これは日記のようなものだった。これによると著者は膵臓を病み、余命が短いらしい。

読んではいけないと思い、本を閉じたところに声をかけてきた、その著者は名前は知っていたクラスメートだった。

家族以外には病のことを話していない彼女が僕に「共病文庫」は自分のものであり真実だと告げる。

 

そこから彼女に半ば強引につれ回され、彼女の残りの時間を一緒に過ごしていく。

他人には興味を持たない僕が唯一興味をもち、知ろうとすればどんどんと正反対のところにいると知る。

彼女のようになりたいと願い、彼女のことをもっと知りたいと思うほど、彼女の残りの命のことを考える。それでもまだ、一緒にいれると、まだ別れはこないと、僕は信じていた。

 

 

 

雑談 (ネタバレます)

この本は職場の先輩に薦められて読んだ本。

本屋大賞を心底信用していないわたしは正直全く期待していなかった。

 

がしかし、面白かった。

 

くそみたいな恋愛小説だろうなって思ってたが、わりと伏線たっぷりの軽いミステリー要素を含んだ作品だった。

 

本は一人称の「僕」で話が進み、語りと会話で成り立っている。

 

 

特徴としては漢字の使い方だろうか。

かの(あの、あれ)を 彼の とかいたり。

 

まず、「僕」は彼女(以下 桜良)が死ぬまで記載されない。

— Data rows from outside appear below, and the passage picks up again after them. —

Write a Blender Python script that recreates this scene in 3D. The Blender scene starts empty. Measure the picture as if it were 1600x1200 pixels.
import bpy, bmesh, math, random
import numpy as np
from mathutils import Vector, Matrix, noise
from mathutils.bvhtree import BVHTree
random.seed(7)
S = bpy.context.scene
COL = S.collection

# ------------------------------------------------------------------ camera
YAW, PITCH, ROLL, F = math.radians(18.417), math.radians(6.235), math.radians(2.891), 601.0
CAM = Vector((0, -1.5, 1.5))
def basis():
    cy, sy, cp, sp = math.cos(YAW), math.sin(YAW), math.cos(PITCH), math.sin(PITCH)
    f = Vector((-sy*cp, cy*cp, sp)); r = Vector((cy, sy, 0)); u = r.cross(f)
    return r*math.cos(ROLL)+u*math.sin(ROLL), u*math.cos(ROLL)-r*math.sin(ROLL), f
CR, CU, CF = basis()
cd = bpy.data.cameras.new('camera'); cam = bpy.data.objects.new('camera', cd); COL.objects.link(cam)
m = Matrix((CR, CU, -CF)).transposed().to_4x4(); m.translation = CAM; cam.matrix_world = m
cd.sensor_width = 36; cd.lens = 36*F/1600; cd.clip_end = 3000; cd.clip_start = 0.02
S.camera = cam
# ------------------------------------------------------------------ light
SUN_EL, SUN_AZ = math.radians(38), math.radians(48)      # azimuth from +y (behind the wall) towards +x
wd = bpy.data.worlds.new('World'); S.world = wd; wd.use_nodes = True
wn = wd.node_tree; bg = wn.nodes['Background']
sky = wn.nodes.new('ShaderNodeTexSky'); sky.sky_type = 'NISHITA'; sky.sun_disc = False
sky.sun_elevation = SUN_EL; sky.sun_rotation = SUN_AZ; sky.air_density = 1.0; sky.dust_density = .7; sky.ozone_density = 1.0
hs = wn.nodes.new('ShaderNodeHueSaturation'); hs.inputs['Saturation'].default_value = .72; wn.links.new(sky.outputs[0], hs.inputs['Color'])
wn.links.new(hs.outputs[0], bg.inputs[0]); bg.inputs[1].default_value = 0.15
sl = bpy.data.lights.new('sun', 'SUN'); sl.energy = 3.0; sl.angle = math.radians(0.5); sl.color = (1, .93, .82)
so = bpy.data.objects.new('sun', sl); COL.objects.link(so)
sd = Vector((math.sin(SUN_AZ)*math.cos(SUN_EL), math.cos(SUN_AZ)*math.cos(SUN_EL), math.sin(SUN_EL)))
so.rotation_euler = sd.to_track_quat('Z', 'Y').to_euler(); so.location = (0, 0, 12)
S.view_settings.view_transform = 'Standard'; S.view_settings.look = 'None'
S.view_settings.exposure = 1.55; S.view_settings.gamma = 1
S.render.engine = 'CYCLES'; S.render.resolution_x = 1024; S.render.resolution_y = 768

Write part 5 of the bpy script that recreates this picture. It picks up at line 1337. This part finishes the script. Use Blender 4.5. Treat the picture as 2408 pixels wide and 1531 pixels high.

それは「僕」が名前を呼ばれるとき、他人にどう思われているかを想像するのが好きだ、というところからだ。

他人が呼ぶ「僕」の名前はすべて「僕」の印象に基づいているもので、だから桜良の行動が不思議に見えることがあるんだろう。

それは「僕」が桜良が呼んでいる気持ちと反しているときに起こり、大抵このときに物語が動く。

ちなみにわたしは名字か名前に村上春樹が入ってると予想したが当たっていた。

てか最近の女子高生で志賀直哉なんて思い付く人いるの?どっちとかならなくない?